The Gallery at Vaudeville, Fredericksburg, TX.
Da Capo, is a musical term meaning from the beginning, literally from the head. When a musician employs this repeat sign in the musical text, there is an implicit relaxing of the musical meter structure, which allows for both slowing of execution and some use of embellishments of the vocal line.
While Music became my first formal instruction in the arts, l did not end up as a musician. Musical interest has remained and has always informed my visual art structures, giving me insight as to how to create a visual equivalent, as in Two Songs for Dowland (Maquette for Two Lead Suits.) These pieces, influenced by the English Renaissance composer John Dowland, were my first mature work. Dowland’s four song books taught me how to texturize the literal meaning of the words by his use of ”word painting”, a musical technique of writing music that reflects the literal meaning of a song.
The subtle thread that seems to weave through my sculptural forms has always been drawing and painting. The body of work exhibited in this show has a sense of line which becomes gesture, that may then circle back on itself to become plane. This uplifting of gesture, including cutting through the page, the use of overlay, and the additional layer of cut shapes below the drawing-paper cuts, pushes these works into an object that is both sculpture and drawing. Their meaning incorporates oblique references to the body, externally and internally.
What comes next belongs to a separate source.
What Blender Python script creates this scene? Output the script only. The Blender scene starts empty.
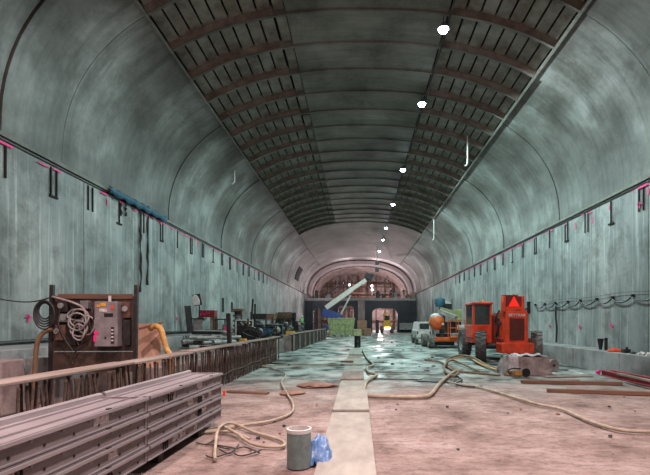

The picture plane is never a given, it is a material that can incorporate the process of drawing itself. Color is never additive but a true component of form.
Each piece is a distinct entity with different degrees of textural and material inter- est. These transformations through the use of material helped create new interpretations. As a curator once wrote of my work, “T.S. Eliot seized upon it years ago, like John Donne, who could solder together, as it were, science, philosophy and sexuality.” This is the synthesis I hope to achieve in all of my work.